Currently, quantum computers have not quite reached Q-Day. To create quantum computers that are reliable enough to crack encryption and perform other real-world tasks, researchers must overcome technical challenges like quantum interference, which means disturbances to data flowing within quantum devices.

It’s unclear exactly when those problems will be mitigated and quantum computers will become ready for prime time. Some folks argue that Q-Day won’t arrive until the 2030s, but others contend that it’s not far out.

The uncertainty surrounding the timing of Q-Day is part of what makes the quantum security threat so vexing. Unlike Y2K, which researchers could predict with absolute certainty, Q-Day could arrive just months from now.

On top of that, Q-Day may happen without drawing much attention. If threat actors find a way to break conventional encryption using quantum machines, they’re not likely to hold a press conference to announce their achievement. Instead, they’ll quietly be decrypting sensitive data, likely without the knowledge of the companies they’re attacking.

Investing in Quantum Cryptography

This is why now is the time for businesses to begin preparing. If you don’t want to be among those caught unaware on the day when threat actors around the world can suddenly decrypt all of your sensitive data with ease, you want to invest in quantum security protections as soon as possible.

Those protections involve, above all, quantum cryptography – a fundamentally new approach to encryption that uses quantum physics to secure data. With quantum cryptography, it becomes impossible for unauthorized parties to read sensitive information without the knowledge of the legitimate senders and receivers of the data.

Unfortunately, like quantum computing in general, quantum cryptography is a technically complex endeavor still in the research stages. Implementing it requires very specialized expertise; only engineers with extensive knowledge of both cryptography and quantum mechanics can build this type of solution.

In addition, anyone who wants quantum encryption will need access to quantum computers where they can build their solutions. That’s a challenge because the number of full-scale quantum computers that exist around the world is still measured in the dozens.

Control over network infrastructure, too, is an important piece of the quantum cryptography puzzle. Organizations will need to be able to manage data as it flows over networks in complex ways to ensure quantum encryption remains in effect, but that the data is not lost or irreparably scrambled as it flows between different segments of the internet (which, like all other components of classic computing infrastructure, was not designed with quantum security needs in mind).

Because of these requirements – specialized expertise, access to quantum devices and specialized control over network infrastructure – implementing quantum cryptography is likely to be beyond the reach of the typical organization for the foreseeable future.

How Cloud Migration Can Mitigate Quantum Security Threats

But just because you can’t build quantum cryptography solutions in-house doesn’t mean you can’t take advantage of them. By migrating workloads to the cloud, businesses can protect against post-quantum security risks even if they are unable to implement quantum cryptography on their own.
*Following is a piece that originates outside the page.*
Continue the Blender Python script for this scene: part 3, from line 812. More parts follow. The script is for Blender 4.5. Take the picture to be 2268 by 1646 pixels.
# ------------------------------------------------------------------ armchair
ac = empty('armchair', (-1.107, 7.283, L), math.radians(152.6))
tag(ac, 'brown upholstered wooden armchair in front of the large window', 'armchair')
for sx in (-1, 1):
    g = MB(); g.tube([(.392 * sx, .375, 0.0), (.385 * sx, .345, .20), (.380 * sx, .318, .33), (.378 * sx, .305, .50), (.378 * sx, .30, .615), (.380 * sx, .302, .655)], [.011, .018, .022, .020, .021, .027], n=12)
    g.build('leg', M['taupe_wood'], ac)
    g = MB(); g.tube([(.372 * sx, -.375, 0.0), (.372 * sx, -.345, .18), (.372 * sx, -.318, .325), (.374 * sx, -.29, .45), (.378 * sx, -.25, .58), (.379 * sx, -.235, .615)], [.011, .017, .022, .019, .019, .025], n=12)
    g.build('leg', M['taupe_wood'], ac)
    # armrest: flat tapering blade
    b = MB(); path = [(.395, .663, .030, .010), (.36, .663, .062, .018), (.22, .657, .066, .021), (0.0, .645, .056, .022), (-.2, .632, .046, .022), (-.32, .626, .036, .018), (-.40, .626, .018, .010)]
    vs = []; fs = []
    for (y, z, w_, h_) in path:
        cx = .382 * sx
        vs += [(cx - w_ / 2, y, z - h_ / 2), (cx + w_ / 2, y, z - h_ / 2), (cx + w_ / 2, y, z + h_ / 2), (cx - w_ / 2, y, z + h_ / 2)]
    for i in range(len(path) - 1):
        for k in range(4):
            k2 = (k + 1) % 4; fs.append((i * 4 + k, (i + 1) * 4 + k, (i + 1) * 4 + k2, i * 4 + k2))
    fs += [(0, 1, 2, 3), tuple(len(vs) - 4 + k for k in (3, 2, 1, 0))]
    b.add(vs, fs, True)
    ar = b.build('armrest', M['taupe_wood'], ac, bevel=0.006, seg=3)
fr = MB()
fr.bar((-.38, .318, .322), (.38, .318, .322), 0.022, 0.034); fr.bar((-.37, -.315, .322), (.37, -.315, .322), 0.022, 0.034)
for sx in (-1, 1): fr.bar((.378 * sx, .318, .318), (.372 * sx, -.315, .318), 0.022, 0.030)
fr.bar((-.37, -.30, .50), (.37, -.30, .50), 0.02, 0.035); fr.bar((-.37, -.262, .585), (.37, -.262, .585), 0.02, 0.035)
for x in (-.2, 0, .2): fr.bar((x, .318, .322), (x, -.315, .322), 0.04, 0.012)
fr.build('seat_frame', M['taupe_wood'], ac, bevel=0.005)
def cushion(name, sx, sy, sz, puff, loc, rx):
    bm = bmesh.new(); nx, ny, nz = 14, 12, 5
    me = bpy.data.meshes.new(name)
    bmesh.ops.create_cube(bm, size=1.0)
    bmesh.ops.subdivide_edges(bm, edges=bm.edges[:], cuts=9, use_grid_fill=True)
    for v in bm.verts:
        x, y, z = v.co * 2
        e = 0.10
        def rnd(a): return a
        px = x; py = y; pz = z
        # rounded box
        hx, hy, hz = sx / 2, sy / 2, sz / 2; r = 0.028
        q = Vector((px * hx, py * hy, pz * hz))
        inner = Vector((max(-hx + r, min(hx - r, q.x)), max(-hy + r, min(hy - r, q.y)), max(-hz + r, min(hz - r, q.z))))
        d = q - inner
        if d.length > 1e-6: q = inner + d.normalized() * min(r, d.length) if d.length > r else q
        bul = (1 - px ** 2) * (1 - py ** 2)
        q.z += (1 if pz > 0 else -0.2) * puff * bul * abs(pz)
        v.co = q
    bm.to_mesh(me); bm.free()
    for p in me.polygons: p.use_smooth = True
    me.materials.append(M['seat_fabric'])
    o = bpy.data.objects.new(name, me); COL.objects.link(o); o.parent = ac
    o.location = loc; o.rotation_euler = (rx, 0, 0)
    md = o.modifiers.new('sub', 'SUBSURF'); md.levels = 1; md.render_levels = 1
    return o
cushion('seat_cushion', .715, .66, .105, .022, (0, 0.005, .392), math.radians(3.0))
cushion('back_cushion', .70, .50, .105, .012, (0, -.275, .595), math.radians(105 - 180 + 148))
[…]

This is because cloud hyperscalers – which include the major public cloud providers (like AWS, Azure and GCP) as well as other companies with large-scale technology infrastructure and investments (like Meta and IBM) – have the financial, personnel and infrastructure resources necessary to implement quantum cryptography. It’s a very safe bet that they’ll be among the first to bring this type of solution to market, and that they’ll make it available to businesses that use their platforms.

That said, the hyperscalers probably won’t be able to roll out quantum security protections overnight, or immediately accommodate the needs of everyone who suddenly wants to move workloads into their platforms to protect them after Q-Day arrives. For that reason, businesses should be looking to migrate now. They should identify which workloads will become vulnerable on Q-Day, then move them into hyperscale environments that will maximize their ability to keep the workloads safe in the post-quantum age.

Conclusion: A proactive approach to quantum security threats

On balance, of course, little about quantum computing is certain at this point, and it remains to be seen exactly which types of quantum security solutions the hyperscalers will roll out. But there is very good reason to expect that the organizations that come out ahead on Q-Day will be those that take full advantage of the cloud before Q-Day arrives.

After all, the cloud has long been the go-to solution for organizations seeking greater scalability, security and performance. The looming quantum security crisis makes the cloud all the more important to the future of digital resources.